begin
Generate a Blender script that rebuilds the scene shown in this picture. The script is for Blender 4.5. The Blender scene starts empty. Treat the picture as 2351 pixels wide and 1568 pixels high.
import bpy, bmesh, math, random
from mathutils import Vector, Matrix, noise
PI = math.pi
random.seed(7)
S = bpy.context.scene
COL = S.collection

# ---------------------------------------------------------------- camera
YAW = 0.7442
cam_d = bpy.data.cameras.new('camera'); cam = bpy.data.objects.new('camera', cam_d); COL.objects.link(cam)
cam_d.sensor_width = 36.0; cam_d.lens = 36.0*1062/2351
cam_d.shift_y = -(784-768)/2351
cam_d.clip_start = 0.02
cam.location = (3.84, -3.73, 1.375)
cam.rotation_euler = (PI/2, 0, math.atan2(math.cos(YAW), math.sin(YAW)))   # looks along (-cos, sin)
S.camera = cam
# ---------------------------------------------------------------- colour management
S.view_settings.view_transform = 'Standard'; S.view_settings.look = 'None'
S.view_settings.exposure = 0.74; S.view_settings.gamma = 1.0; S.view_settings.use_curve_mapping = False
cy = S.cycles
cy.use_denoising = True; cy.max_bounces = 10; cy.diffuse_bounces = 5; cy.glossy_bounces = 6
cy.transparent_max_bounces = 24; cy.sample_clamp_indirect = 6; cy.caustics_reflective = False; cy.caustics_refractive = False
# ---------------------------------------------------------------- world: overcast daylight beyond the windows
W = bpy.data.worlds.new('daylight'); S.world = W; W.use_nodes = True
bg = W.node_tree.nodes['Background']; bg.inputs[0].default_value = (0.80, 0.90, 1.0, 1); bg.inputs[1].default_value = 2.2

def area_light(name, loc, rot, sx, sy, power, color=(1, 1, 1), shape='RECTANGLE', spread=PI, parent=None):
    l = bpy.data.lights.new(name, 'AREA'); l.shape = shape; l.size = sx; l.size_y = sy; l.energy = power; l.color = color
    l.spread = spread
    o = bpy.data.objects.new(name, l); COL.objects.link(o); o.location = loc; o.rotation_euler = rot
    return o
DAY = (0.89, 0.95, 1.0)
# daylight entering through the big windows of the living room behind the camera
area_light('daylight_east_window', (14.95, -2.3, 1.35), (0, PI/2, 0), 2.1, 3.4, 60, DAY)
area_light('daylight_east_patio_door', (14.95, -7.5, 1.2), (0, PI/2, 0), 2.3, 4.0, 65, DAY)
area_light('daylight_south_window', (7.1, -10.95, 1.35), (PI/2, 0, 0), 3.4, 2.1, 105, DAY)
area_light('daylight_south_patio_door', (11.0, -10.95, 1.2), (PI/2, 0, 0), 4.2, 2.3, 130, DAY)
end
**WHAT THIS TASK INVOLVES**: From the listing above, extract every line exactly as it stands.

**THE RESPONSE**:
Generate a Blender script that rebuilds the scene shown in this picture. The script is for Blender 4.5. The Blender scene starts empty. Treat the picture as 2351 pixels wide and 1568 pixels high.
import bpy, bmesh, math, random
from mathutils import Vector, Matrix, noise
PI = math.pi
random.seed(7)
S = bpy.context.scene
COL = S.collection

# ---------------------------------------------------------------- camera
YAW = 0.7442
cam_d = bpy.data.cameras.new('camera'); cam = bpy.data.objects.new('camera', cam_d); COL.objects.link(cam)
cam_d.sensor_width = 36.0; cam_d.lens = 36.0*1062/2351
cam_d.shift_y = -(784-768)/2351
cam_d.clip_start = 0.02
cam.location = (3.84, -3.73, 1.375)
cam.rotation_euler = (PI/2, 0, math.atan2(math.cos(YAW), math.sin(YAW)))   # looks along (-cos, sin)
S.camera = cam
# ---------------------------------------------------------------- colour management
S.view_settings.view_transform = 'Standard'; S.view_settings.look = 'None'
S.view_settings.exposure = 0.74; S.view_settings.gamma = 1.0; S.view_settings.use_curve_mapping = False
cy = S.cycles
cy.use_denoising = True; cy.max_bounces = 10; cy.diffuse_bounces = 5; cy.glossy_bounces = 6
cy.transparent_max_bounces = 24; cy.sample_clamp_indirect = 6; cy.caustics_reflective = False; cy.caustics_refractive = False
# ---------------------------------------------------------------- world: overcast daylight beyond the windows
W = bpy.data.worlds.new('daylight'); S.world = W; W.use_nodes = True
bg = W.node_tree.nodes['Background']; bg.inputs[0].default_value = (0.80, 0.90, 1.0, 1); bg.inputs[1].default_value = 2.2

def area_light(name, loc, rot, sx, sy, power, color=(1, 1, 1), shape='RECTANGLE', spread=PI, parent=None):
    l = bpy.data.lights.new(name, 'AREA'); l.shape = shape; l.size = sx; l.size_y = sy; l.energy = power; l.color = color
    l.spread = spread
    o = bpy.data.objects.new(name, l); COL.objects.link(o); o.location = loc; o.rotation_euler = rot
    return o
DAY = (0.89, 0.95, 1.0)
# daylight entering through the big windows of the living room behind the camera
area_light('daylight_east_window', (14.95, -2.3, 1.35), (0, PI/2, 0), 2.1, 3.4, 60, DAY)
area_light('daylight_east_patio_door', (14.95, -7.5, 1.2), (0, PI/2, 0), 2.3, 4.0, 65, DAY)
area_light('daylight_south_window', (7.1, -10.95, 1.35), (PI/2, 0, 0), 3.4, 2.1, 105, DAY)
area_light('daylight_south_patio_door', (11.0, -10.95, 1.2), (PI/2, 0, 0), 4.2, 2.3, 130, DAY)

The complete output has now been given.